Remanufacturers just replace ink and toner in cartridges

There was a time where single re-use remanufacturers (so called ‘drill and fill’ merchants) were abundant, however, the more professional amongst the industry have far more in-depth procedures to ensure a standard of quality is set across all products. Cartridges are cleaned, and components such as rollers, blades and other mechanical parts are replaced to restore full functionality. The cartridges are rigorously tested, and being STMC and ISO 9001 certified confirms that there is a strong system in place to ensure a high quality standard.


Print quality is not as good with remanufactured cartridges compared with OEM’s

Each remanufacturer will use different ink and toner formulations and have various methods of testing print quality. Our cartridges use the highest quality toner powder, and the strict processes applied to our products means that we are able to match the print quality and page yield of the OEM equivalent.


Using a remanufactured cartridge will void my warranty

This is one of the most common misconceptions that consumers have about using remanufactured cartridges with their printers. However, it should be the most straight-forward to dismiss. OEM’s are not allowed to void a printer’s warranty simply because remanufactured cartridges are being used. Most remanufacturers also offer their own guarantees – we have a 100% money back guarantee on our toner cartridges if a customer is not satisfied, although we are confident in the performance of our cartridges.

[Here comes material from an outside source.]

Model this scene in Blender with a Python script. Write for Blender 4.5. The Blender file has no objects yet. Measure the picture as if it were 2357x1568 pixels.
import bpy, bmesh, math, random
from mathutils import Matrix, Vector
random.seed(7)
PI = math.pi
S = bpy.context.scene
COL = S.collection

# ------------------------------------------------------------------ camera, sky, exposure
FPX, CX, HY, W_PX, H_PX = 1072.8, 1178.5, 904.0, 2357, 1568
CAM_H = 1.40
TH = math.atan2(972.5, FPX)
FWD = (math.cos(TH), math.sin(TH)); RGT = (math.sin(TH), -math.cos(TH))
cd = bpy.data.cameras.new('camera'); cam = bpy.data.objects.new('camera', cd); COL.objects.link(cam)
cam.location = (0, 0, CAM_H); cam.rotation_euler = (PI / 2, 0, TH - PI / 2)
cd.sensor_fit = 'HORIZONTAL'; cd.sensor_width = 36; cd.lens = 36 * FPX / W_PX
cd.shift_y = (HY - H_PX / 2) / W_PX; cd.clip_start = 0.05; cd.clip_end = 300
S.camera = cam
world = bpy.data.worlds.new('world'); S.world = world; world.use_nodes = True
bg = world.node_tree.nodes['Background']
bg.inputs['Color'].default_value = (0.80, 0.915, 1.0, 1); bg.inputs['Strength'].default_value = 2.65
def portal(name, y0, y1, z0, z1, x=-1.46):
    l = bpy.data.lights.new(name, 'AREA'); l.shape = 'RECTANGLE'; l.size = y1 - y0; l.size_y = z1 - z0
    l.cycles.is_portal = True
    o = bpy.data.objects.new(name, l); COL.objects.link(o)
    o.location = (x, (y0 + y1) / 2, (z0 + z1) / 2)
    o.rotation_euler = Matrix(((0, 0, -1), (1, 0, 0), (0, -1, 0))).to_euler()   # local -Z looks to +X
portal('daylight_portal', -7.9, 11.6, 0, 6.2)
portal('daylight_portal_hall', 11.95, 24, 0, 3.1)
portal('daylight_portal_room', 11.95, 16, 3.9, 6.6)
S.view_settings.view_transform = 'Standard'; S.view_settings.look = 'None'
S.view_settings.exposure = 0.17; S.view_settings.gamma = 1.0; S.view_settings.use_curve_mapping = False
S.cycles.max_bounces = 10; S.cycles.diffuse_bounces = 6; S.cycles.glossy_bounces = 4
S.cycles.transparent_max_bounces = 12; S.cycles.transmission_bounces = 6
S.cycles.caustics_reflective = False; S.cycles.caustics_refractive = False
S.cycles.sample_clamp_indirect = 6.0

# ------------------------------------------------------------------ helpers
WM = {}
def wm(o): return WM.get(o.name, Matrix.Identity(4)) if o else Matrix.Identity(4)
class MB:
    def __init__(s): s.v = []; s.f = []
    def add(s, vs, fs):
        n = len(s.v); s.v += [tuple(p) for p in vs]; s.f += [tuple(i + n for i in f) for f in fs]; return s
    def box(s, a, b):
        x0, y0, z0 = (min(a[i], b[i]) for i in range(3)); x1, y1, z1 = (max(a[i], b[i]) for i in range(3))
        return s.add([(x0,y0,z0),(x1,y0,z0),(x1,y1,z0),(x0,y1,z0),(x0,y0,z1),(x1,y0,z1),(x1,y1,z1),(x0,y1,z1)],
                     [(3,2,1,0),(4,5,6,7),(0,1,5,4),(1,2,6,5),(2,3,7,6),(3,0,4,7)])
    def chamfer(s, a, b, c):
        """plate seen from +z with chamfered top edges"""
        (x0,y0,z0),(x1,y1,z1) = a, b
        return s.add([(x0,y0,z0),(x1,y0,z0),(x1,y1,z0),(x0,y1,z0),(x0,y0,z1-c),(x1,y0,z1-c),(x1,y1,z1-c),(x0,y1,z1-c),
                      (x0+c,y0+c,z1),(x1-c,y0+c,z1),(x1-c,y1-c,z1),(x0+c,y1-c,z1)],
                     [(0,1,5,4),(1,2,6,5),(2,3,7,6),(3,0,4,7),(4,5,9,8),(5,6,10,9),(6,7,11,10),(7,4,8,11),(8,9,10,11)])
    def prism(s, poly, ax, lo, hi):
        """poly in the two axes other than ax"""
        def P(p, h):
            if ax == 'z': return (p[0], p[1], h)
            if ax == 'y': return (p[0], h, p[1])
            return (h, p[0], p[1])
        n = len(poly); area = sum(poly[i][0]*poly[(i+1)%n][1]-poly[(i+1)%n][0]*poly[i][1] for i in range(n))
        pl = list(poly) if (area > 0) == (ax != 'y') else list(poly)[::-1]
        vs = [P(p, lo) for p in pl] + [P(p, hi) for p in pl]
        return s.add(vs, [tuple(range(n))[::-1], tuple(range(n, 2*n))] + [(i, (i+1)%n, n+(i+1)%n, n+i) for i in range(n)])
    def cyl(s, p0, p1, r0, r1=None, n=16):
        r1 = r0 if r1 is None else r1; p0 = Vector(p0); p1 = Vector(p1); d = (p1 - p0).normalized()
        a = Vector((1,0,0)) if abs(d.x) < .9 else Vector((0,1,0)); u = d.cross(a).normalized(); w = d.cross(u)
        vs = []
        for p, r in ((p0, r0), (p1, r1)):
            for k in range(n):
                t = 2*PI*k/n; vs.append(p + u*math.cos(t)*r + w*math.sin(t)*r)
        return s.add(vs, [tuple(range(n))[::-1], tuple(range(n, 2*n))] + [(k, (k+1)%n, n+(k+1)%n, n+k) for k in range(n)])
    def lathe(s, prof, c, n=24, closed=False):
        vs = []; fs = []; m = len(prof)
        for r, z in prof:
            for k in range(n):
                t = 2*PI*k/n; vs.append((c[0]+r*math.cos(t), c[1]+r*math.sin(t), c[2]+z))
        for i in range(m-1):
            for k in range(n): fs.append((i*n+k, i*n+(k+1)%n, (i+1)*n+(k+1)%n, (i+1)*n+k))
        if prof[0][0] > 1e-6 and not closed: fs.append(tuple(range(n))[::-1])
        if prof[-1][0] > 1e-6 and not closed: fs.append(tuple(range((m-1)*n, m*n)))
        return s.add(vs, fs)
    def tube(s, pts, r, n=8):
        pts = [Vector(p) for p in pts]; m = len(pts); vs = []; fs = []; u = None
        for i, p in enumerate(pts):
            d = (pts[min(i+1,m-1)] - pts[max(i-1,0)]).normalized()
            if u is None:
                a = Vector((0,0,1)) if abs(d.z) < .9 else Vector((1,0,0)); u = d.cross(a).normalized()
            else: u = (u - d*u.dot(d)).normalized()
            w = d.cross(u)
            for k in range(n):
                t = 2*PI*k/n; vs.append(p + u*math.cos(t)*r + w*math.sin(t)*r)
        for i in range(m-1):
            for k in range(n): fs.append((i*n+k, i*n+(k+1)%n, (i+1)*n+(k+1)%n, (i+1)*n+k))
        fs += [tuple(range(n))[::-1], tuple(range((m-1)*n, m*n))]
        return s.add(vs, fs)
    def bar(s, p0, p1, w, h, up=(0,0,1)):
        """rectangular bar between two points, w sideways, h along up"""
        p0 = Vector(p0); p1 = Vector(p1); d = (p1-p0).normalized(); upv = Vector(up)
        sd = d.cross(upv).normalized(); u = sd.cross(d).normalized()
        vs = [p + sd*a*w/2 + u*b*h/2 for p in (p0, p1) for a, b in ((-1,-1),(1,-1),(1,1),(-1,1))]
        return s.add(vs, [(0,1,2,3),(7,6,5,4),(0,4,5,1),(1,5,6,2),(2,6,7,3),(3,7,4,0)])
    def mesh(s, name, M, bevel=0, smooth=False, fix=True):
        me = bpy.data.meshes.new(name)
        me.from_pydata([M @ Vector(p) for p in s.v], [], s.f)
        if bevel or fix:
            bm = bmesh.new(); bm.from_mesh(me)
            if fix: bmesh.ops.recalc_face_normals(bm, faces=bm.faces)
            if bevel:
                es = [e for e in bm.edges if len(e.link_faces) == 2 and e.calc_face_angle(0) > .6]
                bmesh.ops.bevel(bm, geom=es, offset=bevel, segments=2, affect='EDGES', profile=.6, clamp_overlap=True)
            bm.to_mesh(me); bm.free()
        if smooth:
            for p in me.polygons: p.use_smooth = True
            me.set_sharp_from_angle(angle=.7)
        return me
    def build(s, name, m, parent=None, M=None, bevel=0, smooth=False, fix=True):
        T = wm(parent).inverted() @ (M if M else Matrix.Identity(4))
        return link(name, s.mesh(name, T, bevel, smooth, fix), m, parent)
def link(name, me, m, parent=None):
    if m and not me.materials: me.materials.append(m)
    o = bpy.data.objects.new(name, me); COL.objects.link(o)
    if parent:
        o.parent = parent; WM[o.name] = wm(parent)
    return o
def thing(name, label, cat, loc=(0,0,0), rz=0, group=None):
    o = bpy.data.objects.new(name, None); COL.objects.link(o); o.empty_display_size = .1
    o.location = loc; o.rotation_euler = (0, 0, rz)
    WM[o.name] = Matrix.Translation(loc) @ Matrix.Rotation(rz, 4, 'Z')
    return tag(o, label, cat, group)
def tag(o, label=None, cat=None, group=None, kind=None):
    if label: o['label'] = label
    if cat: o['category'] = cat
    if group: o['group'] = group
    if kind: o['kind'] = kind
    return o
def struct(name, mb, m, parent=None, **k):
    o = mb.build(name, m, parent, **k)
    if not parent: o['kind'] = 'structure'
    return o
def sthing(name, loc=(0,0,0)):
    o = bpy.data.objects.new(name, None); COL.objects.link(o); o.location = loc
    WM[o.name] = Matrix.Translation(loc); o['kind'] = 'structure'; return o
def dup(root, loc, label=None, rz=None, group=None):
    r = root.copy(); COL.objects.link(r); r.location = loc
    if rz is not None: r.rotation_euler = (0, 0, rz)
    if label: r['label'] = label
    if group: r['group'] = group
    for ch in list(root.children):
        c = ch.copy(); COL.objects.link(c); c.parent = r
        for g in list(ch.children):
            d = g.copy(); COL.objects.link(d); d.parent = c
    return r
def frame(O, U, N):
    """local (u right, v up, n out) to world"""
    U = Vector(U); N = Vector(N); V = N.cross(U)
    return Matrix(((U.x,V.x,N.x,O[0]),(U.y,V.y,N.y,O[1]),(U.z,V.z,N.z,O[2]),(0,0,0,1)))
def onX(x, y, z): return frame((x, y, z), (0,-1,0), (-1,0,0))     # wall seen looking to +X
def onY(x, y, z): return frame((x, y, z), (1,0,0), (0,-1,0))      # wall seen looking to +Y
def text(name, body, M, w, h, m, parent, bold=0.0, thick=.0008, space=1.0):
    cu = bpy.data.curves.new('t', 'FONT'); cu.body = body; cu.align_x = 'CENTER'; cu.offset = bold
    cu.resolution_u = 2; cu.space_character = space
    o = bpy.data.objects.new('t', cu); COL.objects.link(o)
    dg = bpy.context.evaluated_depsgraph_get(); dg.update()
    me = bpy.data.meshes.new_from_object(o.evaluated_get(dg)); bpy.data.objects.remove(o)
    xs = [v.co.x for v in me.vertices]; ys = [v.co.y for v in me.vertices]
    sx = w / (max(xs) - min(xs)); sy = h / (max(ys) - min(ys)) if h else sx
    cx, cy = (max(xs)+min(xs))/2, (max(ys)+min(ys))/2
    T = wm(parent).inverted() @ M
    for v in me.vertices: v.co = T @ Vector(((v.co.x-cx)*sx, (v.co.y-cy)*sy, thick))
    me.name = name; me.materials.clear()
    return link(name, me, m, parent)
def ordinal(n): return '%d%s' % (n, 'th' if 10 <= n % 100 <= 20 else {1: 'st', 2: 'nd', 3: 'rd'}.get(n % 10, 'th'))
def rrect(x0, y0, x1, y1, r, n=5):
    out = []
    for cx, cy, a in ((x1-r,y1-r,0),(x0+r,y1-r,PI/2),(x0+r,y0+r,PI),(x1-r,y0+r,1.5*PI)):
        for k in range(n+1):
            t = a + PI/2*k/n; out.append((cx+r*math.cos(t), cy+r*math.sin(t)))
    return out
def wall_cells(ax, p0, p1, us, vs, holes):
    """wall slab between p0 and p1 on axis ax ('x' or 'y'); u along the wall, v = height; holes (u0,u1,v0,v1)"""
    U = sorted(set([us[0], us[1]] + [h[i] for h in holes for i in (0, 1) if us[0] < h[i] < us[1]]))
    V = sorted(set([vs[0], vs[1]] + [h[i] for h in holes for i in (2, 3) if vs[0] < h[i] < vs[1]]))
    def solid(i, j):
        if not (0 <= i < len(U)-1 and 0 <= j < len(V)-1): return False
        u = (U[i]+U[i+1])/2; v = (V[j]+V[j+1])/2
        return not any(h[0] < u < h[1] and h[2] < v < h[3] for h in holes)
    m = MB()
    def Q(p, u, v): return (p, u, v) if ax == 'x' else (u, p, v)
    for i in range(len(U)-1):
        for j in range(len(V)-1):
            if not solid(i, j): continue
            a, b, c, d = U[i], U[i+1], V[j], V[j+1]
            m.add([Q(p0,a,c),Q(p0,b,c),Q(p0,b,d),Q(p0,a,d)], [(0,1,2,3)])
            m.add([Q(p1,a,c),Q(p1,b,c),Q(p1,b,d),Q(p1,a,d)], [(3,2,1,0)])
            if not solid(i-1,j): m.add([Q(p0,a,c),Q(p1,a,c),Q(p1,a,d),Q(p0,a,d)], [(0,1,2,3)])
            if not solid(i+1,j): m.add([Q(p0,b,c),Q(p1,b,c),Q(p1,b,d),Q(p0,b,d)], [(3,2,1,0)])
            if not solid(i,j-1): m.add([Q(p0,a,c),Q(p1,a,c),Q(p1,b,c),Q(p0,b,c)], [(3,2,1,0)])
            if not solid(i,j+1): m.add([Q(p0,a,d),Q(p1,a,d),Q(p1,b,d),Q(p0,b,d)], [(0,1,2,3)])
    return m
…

In summary, of course OEM cartridges will always have a loyal customer base and there will be benefits to purchasing OEM toner products in conjunction with their paper and printers. In reality though, as consumers become more eco-savvy and are able to research and educate themselves about more budget-friendly alternatives, there will most certainly be more opportunities for genuine quality remanufactured products to impress.